Young Molly O'Brien stumbles into a time portal on an alien planet and is lost in the distant past. Though she is rescued in a matter of hours, 10 years have passed for her -- a decade she lived in total isolation, regressing to a state from which she may never recover to reintegrate with her family. As Miles and Keiko struggle to help their daughter, their son Yoshi stays with Worf and Dax, the former determined to prove his child-rearing abilities to the latter.
In the early days of Deep Space Nine, some of the stories were reworked concepts first conceived of for Star Trek: The Next Generation. You'd think that by late season six, nearly four years after Next Gen ended, those days would be over. But "Time's Orphan" was indeed a rejected idea from Next Gen writer Joe Menosky, which he concocted as a way to write the character of Alexander Rozhenko (who he didn't like) off of the show permanently. Then-executive producer Michael Piller had rejected the idea (reportedly because Alexander was his mother's favorite character), but René Echevarria, who moved from Next Gen to DS9, liked the concept and would periodically pitch his new series show runner, Ira Steven Behr, on reviving the idea. Behr finally agreed, adding his own idea of Molly as a "wild child" to the mix.
Speaking of mixed: the end results. Perhaps it's that O'Brien has endured so many other potent hardships. Perhaps it's that "Children of Time" had already presented "a time-traveling family problem" to such great effect. For whatever reason, this episode doesn't pack much of a punch for me.
There are a lot of contradictions. Early on, Keiko dismisses the notion of trying to rescue a younger Molly from the past, before her 10 years of isolation, for rather flimsy and hand-wavey reasons. (Because we have to have an episode, is the real reason.) Yet in the end, what Keiko says it's not okay to do is exactly what the writers do. In the teaser, it's all laid on super-thick that Miles never wants to be apart from his family again. But when it seems Molly is going to be sent to some kind of facility for rehabilitation, there's no talk at all that her parents might accompany her there -- it's just immediately framed as a separation.
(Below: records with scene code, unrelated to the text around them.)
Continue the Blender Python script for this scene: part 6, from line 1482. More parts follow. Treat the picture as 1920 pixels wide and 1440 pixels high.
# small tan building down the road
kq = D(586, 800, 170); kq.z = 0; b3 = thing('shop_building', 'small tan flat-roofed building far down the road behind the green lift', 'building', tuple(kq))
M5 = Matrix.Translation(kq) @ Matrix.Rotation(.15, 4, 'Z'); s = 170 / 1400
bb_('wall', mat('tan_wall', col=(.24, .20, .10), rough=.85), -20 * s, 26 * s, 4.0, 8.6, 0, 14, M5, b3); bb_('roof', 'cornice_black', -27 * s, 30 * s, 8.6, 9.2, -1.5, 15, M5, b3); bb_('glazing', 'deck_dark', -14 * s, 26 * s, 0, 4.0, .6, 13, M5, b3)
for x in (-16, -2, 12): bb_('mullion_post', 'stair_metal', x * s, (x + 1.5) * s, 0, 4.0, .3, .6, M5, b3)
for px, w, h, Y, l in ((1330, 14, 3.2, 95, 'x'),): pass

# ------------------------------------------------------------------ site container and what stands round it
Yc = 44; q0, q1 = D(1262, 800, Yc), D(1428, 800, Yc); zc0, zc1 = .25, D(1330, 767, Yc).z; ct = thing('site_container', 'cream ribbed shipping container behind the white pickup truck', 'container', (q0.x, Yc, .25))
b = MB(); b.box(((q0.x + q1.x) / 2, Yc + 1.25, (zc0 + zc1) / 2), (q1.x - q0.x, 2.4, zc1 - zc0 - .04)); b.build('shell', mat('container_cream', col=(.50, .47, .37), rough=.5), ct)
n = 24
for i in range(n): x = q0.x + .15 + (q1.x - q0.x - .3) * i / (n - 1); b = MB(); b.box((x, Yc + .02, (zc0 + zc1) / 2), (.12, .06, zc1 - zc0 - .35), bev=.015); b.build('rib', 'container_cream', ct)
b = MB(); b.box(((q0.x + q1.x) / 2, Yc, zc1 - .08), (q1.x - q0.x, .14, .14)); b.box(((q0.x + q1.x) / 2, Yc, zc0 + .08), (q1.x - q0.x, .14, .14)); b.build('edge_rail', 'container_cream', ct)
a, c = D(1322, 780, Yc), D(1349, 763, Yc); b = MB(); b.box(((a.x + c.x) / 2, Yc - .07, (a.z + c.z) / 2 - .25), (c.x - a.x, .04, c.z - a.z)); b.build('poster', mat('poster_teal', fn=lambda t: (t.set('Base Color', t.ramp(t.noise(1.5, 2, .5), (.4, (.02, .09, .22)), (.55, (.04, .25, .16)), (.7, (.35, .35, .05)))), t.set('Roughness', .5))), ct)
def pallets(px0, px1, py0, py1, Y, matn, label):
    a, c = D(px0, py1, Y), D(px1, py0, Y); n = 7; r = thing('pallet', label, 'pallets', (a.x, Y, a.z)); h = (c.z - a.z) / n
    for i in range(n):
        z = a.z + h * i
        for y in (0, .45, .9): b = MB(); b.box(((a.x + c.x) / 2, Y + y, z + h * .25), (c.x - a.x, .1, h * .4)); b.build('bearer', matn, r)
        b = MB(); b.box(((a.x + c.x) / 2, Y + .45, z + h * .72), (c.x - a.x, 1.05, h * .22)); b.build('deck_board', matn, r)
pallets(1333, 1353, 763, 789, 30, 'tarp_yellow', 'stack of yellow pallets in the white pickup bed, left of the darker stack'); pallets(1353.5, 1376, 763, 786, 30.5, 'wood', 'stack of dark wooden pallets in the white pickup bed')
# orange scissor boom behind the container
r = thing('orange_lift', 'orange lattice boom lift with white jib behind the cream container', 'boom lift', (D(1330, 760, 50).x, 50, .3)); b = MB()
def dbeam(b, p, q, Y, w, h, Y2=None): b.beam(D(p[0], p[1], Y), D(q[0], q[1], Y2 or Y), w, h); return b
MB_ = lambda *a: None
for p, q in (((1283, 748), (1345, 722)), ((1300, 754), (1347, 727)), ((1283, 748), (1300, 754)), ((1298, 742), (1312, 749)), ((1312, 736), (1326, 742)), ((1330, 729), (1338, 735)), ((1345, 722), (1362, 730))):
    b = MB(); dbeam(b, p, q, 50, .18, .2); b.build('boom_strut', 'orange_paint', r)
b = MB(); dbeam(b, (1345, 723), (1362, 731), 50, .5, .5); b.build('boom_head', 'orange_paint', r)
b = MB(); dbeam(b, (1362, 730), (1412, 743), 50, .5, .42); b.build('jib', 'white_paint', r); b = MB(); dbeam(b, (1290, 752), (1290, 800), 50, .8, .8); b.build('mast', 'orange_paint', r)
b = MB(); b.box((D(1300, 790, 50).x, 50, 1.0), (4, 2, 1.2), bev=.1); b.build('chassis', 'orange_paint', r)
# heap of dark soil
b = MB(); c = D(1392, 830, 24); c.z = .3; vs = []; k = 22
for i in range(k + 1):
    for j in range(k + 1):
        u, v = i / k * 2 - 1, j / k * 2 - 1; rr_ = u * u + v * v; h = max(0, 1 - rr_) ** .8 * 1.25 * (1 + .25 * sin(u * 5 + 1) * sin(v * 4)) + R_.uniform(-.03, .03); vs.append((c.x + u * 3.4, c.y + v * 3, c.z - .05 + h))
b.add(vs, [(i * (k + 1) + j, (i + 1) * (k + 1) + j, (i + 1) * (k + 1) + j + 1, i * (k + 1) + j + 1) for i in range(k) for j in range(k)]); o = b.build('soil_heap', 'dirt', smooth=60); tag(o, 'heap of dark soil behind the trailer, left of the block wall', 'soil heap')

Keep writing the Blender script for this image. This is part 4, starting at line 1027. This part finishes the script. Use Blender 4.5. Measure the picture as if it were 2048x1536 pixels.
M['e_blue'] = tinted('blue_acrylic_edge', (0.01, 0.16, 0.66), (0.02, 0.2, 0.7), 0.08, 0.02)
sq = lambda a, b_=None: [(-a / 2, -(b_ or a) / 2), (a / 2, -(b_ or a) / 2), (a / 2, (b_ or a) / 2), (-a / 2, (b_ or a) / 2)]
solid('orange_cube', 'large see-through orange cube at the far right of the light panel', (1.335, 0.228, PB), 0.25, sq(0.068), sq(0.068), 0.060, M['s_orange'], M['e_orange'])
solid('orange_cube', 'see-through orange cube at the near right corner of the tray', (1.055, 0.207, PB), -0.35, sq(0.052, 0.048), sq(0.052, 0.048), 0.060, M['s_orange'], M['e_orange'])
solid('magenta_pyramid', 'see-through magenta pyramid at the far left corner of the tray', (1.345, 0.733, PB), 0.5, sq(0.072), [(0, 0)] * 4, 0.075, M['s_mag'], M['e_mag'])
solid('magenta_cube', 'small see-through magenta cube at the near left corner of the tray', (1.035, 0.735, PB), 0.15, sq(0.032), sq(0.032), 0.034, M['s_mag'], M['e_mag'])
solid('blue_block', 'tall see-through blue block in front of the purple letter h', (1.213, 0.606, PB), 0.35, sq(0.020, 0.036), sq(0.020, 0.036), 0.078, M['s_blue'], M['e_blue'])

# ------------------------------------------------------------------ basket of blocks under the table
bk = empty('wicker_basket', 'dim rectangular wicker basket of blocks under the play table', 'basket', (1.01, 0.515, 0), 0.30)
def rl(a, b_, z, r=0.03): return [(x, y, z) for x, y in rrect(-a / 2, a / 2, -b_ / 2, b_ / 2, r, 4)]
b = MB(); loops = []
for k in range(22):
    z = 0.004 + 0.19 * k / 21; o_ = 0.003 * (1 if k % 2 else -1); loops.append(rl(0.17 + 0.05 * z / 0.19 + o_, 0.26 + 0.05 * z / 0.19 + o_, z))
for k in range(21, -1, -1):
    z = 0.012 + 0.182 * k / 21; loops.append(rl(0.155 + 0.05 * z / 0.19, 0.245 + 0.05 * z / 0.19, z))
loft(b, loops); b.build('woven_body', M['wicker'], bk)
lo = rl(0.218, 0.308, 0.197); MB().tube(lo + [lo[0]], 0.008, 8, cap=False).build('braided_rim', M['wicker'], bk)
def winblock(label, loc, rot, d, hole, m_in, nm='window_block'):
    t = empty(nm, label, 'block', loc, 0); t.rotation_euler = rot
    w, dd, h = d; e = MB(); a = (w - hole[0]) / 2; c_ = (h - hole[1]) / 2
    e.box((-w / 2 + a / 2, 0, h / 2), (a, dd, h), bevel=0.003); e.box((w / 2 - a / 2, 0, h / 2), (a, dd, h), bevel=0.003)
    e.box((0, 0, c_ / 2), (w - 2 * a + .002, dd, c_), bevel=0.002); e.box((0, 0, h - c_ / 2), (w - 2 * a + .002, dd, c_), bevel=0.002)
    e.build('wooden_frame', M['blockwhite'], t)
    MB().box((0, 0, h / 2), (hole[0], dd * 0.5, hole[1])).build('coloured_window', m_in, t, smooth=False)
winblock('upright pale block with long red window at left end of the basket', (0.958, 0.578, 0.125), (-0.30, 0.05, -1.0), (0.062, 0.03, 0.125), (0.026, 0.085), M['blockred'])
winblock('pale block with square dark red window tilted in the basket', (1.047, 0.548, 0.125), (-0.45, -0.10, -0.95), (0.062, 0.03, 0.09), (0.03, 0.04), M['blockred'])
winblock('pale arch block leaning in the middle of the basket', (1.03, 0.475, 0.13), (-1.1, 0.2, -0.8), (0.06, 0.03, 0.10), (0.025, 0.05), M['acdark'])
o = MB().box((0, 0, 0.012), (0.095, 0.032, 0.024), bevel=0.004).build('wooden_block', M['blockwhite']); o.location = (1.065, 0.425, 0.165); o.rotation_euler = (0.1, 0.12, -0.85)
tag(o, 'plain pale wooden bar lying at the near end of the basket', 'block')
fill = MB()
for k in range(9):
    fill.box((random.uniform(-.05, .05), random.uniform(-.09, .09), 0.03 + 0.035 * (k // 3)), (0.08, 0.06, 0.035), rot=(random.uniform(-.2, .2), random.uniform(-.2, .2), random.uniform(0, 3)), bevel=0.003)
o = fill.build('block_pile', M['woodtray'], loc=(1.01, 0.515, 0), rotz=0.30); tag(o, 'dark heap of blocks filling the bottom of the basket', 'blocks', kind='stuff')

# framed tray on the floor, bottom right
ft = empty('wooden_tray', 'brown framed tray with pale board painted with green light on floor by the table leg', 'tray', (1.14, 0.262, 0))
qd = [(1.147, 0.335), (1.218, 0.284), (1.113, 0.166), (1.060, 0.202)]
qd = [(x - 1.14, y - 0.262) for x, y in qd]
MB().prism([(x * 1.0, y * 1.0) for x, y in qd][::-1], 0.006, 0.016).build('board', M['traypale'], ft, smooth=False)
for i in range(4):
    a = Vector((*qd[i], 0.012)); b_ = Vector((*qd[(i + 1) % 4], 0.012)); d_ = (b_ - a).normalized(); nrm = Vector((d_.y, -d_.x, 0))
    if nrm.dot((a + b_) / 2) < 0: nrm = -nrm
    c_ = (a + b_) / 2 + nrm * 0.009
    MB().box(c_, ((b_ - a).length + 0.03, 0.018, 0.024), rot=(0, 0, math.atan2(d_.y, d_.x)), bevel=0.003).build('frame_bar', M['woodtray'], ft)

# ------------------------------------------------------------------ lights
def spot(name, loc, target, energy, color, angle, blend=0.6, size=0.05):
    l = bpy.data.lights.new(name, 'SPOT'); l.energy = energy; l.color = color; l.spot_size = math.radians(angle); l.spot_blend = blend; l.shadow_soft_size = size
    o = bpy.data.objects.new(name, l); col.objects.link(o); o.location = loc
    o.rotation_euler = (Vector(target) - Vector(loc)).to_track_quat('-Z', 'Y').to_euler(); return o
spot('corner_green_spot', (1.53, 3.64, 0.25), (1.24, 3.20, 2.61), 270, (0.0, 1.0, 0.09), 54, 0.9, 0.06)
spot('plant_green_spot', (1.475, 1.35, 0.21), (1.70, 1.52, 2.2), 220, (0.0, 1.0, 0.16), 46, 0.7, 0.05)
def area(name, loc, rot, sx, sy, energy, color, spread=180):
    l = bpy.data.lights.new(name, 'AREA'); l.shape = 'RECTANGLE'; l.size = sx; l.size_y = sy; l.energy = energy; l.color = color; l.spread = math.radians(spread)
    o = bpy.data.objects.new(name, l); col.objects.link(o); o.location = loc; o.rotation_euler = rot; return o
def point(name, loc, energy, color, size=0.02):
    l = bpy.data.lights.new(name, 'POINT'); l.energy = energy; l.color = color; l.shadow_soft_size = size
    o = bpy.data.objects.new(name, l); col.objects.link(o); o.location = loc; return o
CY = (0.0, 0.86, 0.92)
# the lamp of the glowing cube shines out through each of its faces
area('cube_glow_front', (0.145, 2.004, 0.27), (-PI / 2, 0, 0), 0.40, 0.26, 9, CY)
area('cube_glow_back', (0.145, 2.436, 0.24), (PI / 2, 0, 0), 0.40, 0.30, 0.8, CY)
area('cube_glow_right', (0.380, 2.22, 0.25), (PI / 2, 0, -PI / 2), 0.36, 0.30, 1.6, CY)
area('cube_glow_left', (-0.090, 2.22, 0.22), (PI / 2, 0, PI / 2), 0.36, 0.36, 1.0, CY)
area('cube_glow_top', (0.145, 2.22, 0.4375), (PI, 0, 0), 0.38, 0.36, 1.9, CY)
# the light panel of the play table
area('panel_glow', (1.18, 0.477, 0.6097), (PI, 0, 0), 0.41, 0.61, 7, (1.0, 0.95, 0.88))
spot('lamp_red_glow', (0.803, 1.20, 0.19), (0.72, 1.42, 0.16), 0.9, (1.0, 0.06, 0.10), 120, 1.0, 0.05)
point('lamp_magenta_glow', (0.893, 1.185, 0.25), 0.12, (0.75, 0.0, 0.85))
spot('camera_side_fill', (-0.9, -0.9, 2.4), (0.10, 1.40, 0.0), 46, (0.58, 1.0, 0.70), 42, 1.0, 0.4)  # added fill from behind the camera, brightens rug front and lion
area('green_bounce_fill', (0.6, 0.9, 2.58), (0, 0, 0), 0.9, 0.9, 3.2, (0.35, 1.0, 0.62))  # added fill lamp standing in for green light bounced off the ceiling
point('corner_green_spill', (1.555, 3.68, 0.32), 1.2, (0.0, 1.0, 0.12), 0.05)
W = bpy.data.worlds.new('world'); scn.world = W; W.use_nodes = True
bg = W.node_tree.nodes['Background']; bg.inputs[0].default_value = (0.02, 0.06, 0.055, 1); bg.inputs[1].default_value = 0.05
The episode needs this to be an either/or proposition.
Still, if the framework doesn't feel rock solid, there are still a number of great moments to be found within it. Kira's rapport with Keiko while the team is working to rescue Molly is a nice nod to their history. A short while later, there's a fun little scene where Kira talks about maybe wanting a child of her own someday, and Odo avoids the topic. (The fact that he conveys so much while saying nothing suggests this was all Rene Auberjonois; there's no dialogue in the script.) Odo has another great moment when he catches the O'Briens trying to steal a runabout, shakes his head that Miles couldn't pull that off, and then lets them go.
Apparently, while they were filming this episode, they quickly realized it was going to come up around nine minutes short. Seizing on an already-filmed scene that everyone liked (Worf covers for playing with Yoshi by claiming he was testing the baby's warrior reflexes with a rattle), the writers decided to create a subplot around Worf trying to prove his chops as a father to Dax. (Also influencing the desire to do this subplot: the writers knew that -- SPOILER!!!! -- Jadzia was about to be killed off, and they wanted to play with the marriage one last time.)
As with the A-plot, there is a part of the framework in the B-plot that doesn't quite work for me. Worf's previous parenting of Alexander is mentioned briefly, but isn't really dealt with; I feel like Worf would want to prove to himself that he could raise a child just as much as he would want to prove anything to Dax. (He backed away from a challenge once. Never again.)
But also like the A-plot, there are moments throughout that I enjoy quite a bit. That "gong-gong-gong" rattle moment that inspired the whole thing is pretty cute. Dax's soft but firm reaction to Worf ("don't put words in my mouth") is the perfect way of refusing to play the adversary he's unwittingly trying to cast her as. And the reliable contrast between easygoing Dax, who has parented many times, and super-serious Worf works especially well.
Other observations:
- At the start of the episode, Molly wakes her parents up at "almost 7:00." To hear my parenting friends tell it, this would be a luxurious sleep-in.
- Chester the cat is back.
- Because Molly falls into the portal in the beginning, you get some "child stuck in a well" vibes in the opening minutes of the episode. You know, with a sci-fi twist.
- The scene in which Molly tears up Quark's bar features a lot of great stunt work, and very few camera cuts. It's a nicely done bit of action.
- Sisko is going to have to pull off some mighty off-screen lawyering after what happens here, but O'Brien seems sure the captain will be able to persuade the powers-that-be to be lenient over the whole stabbing/jailbreak/grand theft serial spree.
- In a fun little challenge for the show's art team, we see similar crayon drawings from eight-year-old Molly and "devolved" 18-year-old Molly. I can imagine quite a run of those images being created before they settled on just the right amount of "primitive."